Comments: I baked this cake because I found myself - yet again - needing to clear a few frozen bananas out of my freezer. The banana, pineapple, and applesauce combined to give this cake a light, fruity taste that went over well with all four Ferri. This dessert - as a cake or cupcakes - would be a perfect addition to a summer cookout!
Pumpkin Cake with Cinnamon Cream Cheese Frosting
Adaptations: When it came to the cake, I cut the sugar by about a quarter, used unsweetened applesauce instead of oil, and baked the cake as two layers instead of three layers. When it came to the frosting, I left out the cinnamon because I suspected I might have a little extra frosting (two layers requires less frosting than three layers) and would want to save it to go with another recipe.
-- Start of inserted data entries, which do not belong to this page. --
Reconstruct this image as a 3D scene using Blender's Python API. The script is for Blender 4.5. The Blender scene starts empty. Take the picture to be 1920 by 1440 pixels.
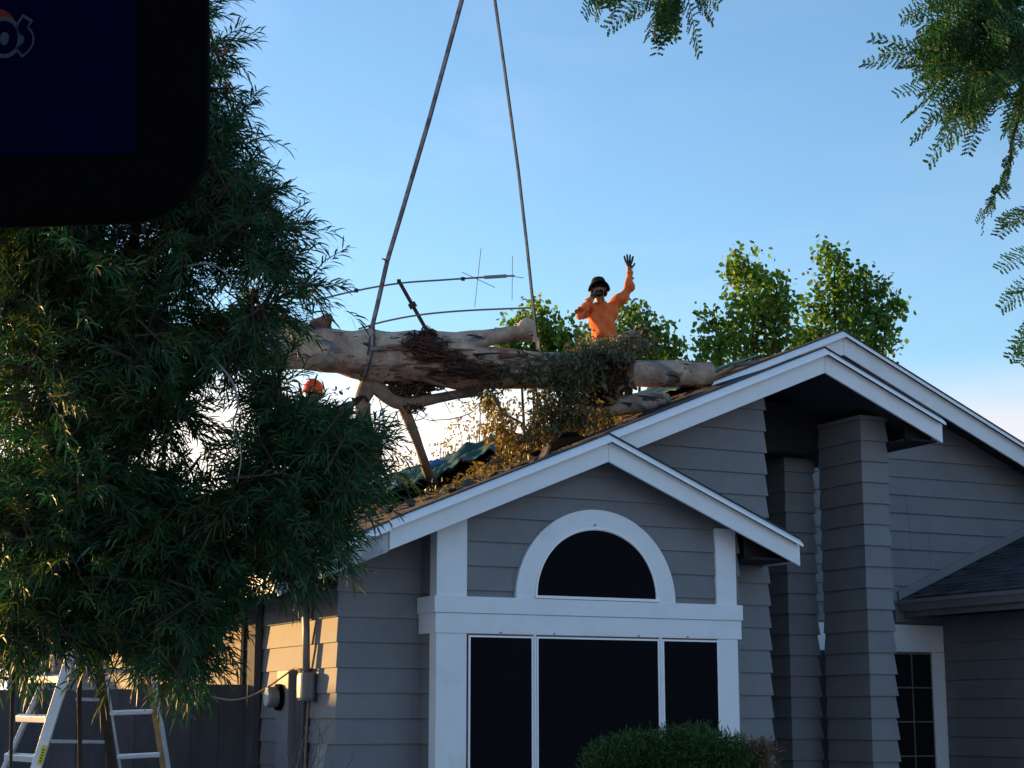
import bpy, bmesh, math, random
import numpy as np
from mathutils import Vector, Matrix, noise as mnoise
random.seed(7); RNG = np.random.default_rng(7)
SC = bpy.context.scene
COL = SC.collection
PI = math.pi

# ------------------------------------------------------------------ camera
F_PX, TH, PITCH, EYE = 3250.0, math.radians(26.5), math.atan(620/3250), 1.6
FW = np.array([math.sin(TH)*math.cos(PITCH), math.cos(TH)*math.cos(PITCH), math.sin(PITCH)])
RT = np.array([math.cos(TH), -math.sin(TH), 0.0])
UP = np.cross(RT, FW)
CAM = np.array([0, 0, EYE])
cam_d = bpy.data.cameras.new('camera'); cam = bpy.data.objects.new('camera', cam_d); COL.objects.link(cam)
cam_d.sensor_width = 36; cam_d.lens = F_PX/1920*36; cam_d.clip_start = 0.05; cam_d.clip_end = 3000
m = Matrix((RT, UP, -FW)).transposed().to_4x4(); m.translation = Vector(CAM); cam.matrix_world = m
SC.camera = cam

# ------------------------------------------------------------------ sky, sun, exposure
SUN_AZ, SUN_EL = math.radians(27), math.radians(5.0)      # measured from +Y towards -X (behind the house, to its left)
W = bpy.data.worlds.new('World'); SC.world = W; W.use_nodes = True
nt = W.node_tree; nt.nodes.clear()
wo = nt.nodes.new('ShaderNodeOutputWorld'); bg = nt.nodes.new('ShaderNodeBackground')
sky = nt.nodes.new('ShaderNodeTexSky'); sky.sky_type = 'NISHITA'; sky.sun_disc = False
sky.sun_elevation = SUN_EL; sky.sun_rotation = -SUN_AZ; sky.altitude = 300; sky.air_density = 0.95; sky.dust_density = 0.5; sky.ozone_density = 2.5
bg.inputs['Strength'].default_value = 0.118
bg2 = nt.nodes.new('ShaderNodeBackground'); bg2.inputs['Strength'].default_value = 0.36
tc = nt.nodes.new('ShaderNodeTexCoord'); sep = nt.nodes.new('ShaderNodeSeparateXYZ')
nt.links.new(tc.outputs['Generated'], sep.inputs[0])
nz = nt.nodes.new('ShaderNodeTexNoise'); nz.inputs['Scale'].default_value = 3.2; nz.inputs['Detail'].default_value = 5
mp = nt.nodes.new('ShaderNodeMapping'); mp.inputs['Scale'].default_value = (1, 1, 4.0)
nt.links.new(tc.outputs['Generated'], mp.inputs[0]); nt.links.new(mp.outputs[0], nz.inputs['Vector'])
ma = nt.nodes.new('ShaderNodeMath'); ma.operation = 'MULTIPLY_ADD'; ma.inputs[1].default_value = 0.075
nt.links.new(nz.outputs['Fac'], ma.inputs[0]); nt.links.new(sep.outputs['Z'], ma.inputs[2])
mr = nt.nodes.new('ShaderNodeMapRange'); mr.interpolation_type = 'SMOOTHSTEP'
mr.inputs['From Min'].default_value = 0.248; mr.inputs['From Max'].default_value = 0.196
mr.inputs['To Min'].default_value = 0.0; mr.inputs['To Max'].default_value = 0.92
nt.links.new(ma.outputs[0], mr.inputs['Value'])
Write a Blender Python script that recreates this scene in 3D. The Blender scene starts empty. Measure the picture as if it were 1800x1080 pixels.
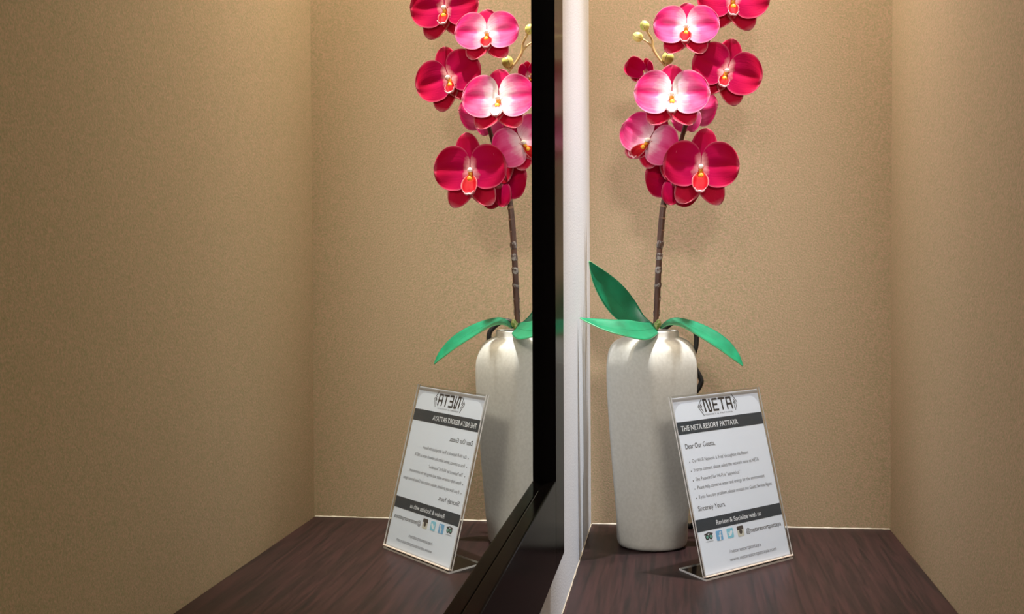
import bpy, bmesh, math, random
from mathutils import Vector, Matrix
from math import sin, cos, pi, radians, exp, sqrt

random.seed(4)
scene = bpy.context.scene
C = scene.collection
TZ = 0.75                                   # height of the counter top above the floor


def T(x, y, z):
    """a point given relative to the counter top's back left corner"""
    return Vector((x, y, z + TZ))


# ------------------------------------------------------------------ camera
cam_data = bpy.data.cameras.new('camera')
cam = bpy.data.objects.new('camera', cam_data)
C.objects.link(cam)
fw = Vector((-0.12909847, 0.99108119, -0.03304025))
rt = Vector((0.991629, 0.12894757, -0.00666708))
up = Vector((0.00234715, 0.03362438, 0.99943178))
M = Matrix((rt, up, -fw)).transposed().to_4x4()
M.translation = T(0.10777851, -1.6, 0.33250631)
cam.matrix_world = M
cam_data.sensor_width = 36.0
cam_data.lens = 2202.59 / 1800 * 36
cam_data.clip_start = 0.02
scene.camera = cam

# ------------------------------------------------------------------ world, lamps, exposure
world = bpy.data.worlds.new('world')
scene.world = world
world.use_nodes = True
world.node_tree.nodes['Background'].inputs[0].default_value = (0.30, 0.27, 0.24, 1)
world.node_tree.nodes['Background'].inputs[1].default_value = 0.3
scene.view_settings.view_transform = 'Standard'
scene.view_settings.look = 'None'
scene.view_settings.gamma = 1
scene.view_settings.use_curve_mapping = False
scene.view_settings.exposure = 0.0
try:
    scene.cycles.use_denoising = True
    scene.cycles.max_bounces = 10
    scene.cycles.glossy_bounces = 6
    scene.cycles.caustics_reflective = True
    scene.cycles.sample_clamp_indirect = 6
    scene.cycles.blur_glossy = 0.3
except Exception:
    pass


def spot(name, loc, target, energy, col, size, angle, blend):
    l = bpy.data.lights.new(name, 'SPOT')
    l.energy = energy
    l.color = col
    l.shadow_soft_size = size
    l.spot_size = radians(angle)
    l.spot_blend = blend
    o = bpy.data.objects.new(name, l)
    C.objects.link(o)
    o.location = loc
    o.rotation_euler = (Vector(target) - Vector(loc)).to_track_quat('-Z', 'Y').to_euler()
    return o


def area(name, loc, target, energy, col, sx, sy):
    l = bpy.data.lights.new(name, 'AREA')
    l.energy = energy
    l.color = col
    l.shape = 'RECTANGLE'
    l.size, l.size_y = sx, sy
    o = bpy.data.objects.new(name, l)
    C.objects.link(o)
    o.location = loc
    o.rotation_euler = (Vector(target) - Vector(loc)).to_track_quat('-Z', 'Y').to_euler()
    return o


# halogen downlight in the ceiling right over the counter
spot('alcove_downlight', T(0.35, -0.22, 1.70), T(0.11, -0.20, 0), 185, (0.96, 0.98, 1.0), 0.018, 27, 0.9)
# added wide spot, separate from the downlight, for warm spill on the wall tops
spot('added_spill', T(0.18, -0.15, 1.42), T(0.18, -0.10, 0), 50, (1.0, 0.88, 0.68), 0.03, 110, 1.0)
# room ceiling light behind and to the right of the photographer
area('room_light', T(0.62, -3.1, 1.68), T(0.1, 0, 0.2), 46, (1.0, 0.95, 0.88), 0.5, 0.5)


# ------------------------------------------------------------------ materials
def mat(name, col, rough=0.5, spec=0.5, metal=0.0, coat=0.0):
    m = bpy.data.materials.new(name)
    m.use_nodes = True
    b = m.node_tree.nodes['Principled BSDF']
    b.inputs['Base Color'].default_value = (*col, 1)
    b.inputs['Roughness'].default_value = rough
    b.inputs['Specular IOR Level'].default_value = spec
    b.inputs['Metallic'].default_value = metal
    b.inputs['Coat Weight'].default_value = coat
    return m


def nodes(m):
    nt = m.node_tree
    return nt, nt.nodes, nt.links, nt.nodes['Principled BSDF']


def noise_mix(m, c1, c2, scale, lo=0.35, hi=0.65, vec_scale=None, detail=4, bump=0.0, bump_scale=None, bump_dist=0.001):
    nt, N, L, b = nodes(m)
    tc = N.new('ShaderNodeTexCoord')
    mp = N.new('ShaderNodeMapping')
    L.new(tc.outputs['Object'], mp.inputs[0])
    if vec_scale:
        mp.inputs['Scale'].default_value = vec_scale
    nz = N.new('ShaderNodeTexNoise')
    nz.inputs['Scale'].default_value = scale
    nz.inputs['Detail'].default_value = detail
    L.new(mp.outputs[0], nz.inputs['Vector'])
    cr = N.new('ShaderNodeValToRGB')
    cr.color_ramp.elements[0].position = lo
    cr.color_ramp.elements[1].position = hi
    cr.color_ramp.elements[0].color = (*c1, 1)
    cr.color_ramp.elements[1].color = (*c2, 1)
    L.new(nz.outputs['Fac'], cr.inputs[0])
    L.new(cr.outputs[0], b.inputs['Base Color'])
    if bump:
        n2 = N.new('ShaderNodeTexNoise')
        n2.inputs['Scale'].default_value = bump_scale or scale
        n2.inputs['Detail'].default_value = 3
        L.new(mp.outputs[0], n2.inputs['Vector'])
        bp = N.new('ShaderNodeBump')
        bp.inputs['Strength'].default_value = bump
        bp.inputs['Distance'].default_value = bump_dist
        L.new(n2.outputs['Fac'], bp.inputs['Height'])
        L.new(bp.outputs[0], b.inputs['Normal'])
    return m


def plaster(name, c1, c2, rough=0.75, bump=0.35):
    m = mat(name, c1, rough, 0.3)
    return noise_mix(m, c1, c2, 520, 0.3, 0.7, bump=bump, bump_scale=480, bump_dist=0.0006, detail=3)


M_WALL = plaster('beige_plaster', (0.35, 0.315, 0.175), (0.57, 0.375, 0.27))
M_WALL_L = plaster('glare_pale_plaster', (0.62, 0.66, 0.75), (0.84, 0.89, 0.98), 0.5, 0.5)  # the left wall's bright glare is put into this paler plaster colour
M_CEIL = mat('white_ceiling', (0.75, 0.72, 0.66), 0.8)
M_FLOOR = noise_mix(mat('floor_tile', (0.3, 0.25, 0.2), 0.5), (0.24, 0.2, 0.16), (0.34, 0.28, 0.22), 9)
M_CAULK = mat('white_caulk', (0.48, 0.42, 0.34), 0.5)
M_FRAME = mat('black_lacquer', (0.0025, 0.002, 0.002), 0.16, 0.5)
M_FRAME.node_tree.nodes['Principled BSDF'].inputs['IOR'].default_value = 1.04
M_VASE = noise_mix(mat('white_ceramic', (0.8, 0.78, 0.74), 0.62), (0.55, 0.535, 0.48), (0.61, 0.595, 0.54), 300, bump=0.12, bump_scale=500, bump_dist=0.0005)
M_CORD = mat('black_rubber', (0.006, 0.006, 0.006), 0.5)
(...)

Comments: The flavors, the colors, the richness - everything about this delicious and decadent dessert screams fall. We enjoyed this cake enough to add it to our Thanksgiving menu…in place of the more traditional pumpkin pie!
Lemon Blueberry Layer Cake
Adaptations: Like with the pumpkin cake, I went with two layers instead of three. I also cut the sugar by a quarter, replaced the cake flour with all-purpose flour, and used a little extra lemon juice in place of the lemon extract. Oh, and I didn't decorate the top and sides of the cake with blueberries and lemon slices.
Comments: This was another recipe I made with Tom in mind - next to coconut desserts are second only to blueberry desserts in his book - and it turned out to be everything he'd hoped for and more. The kids ranked this one a little lower (you know, they don't like "stuff" in their cakes), but Tom and I loved the light combination of lemon and blueberry partnered with the rich cream cheese frosting.
Time to start preheating your oven!
I feel like I should add a disclaimer…I don't bake and eat desserts all day long every day! I bake one dessert - usually trying a new recipe - every Friday for us to enjoy on the weekend. If I bake during the week it's almost always for a special event (like a PTO meeting, birthday celebration, etc.), and I keep at home only enough of the dessert for each of us to have one serving. And then I go to the gym.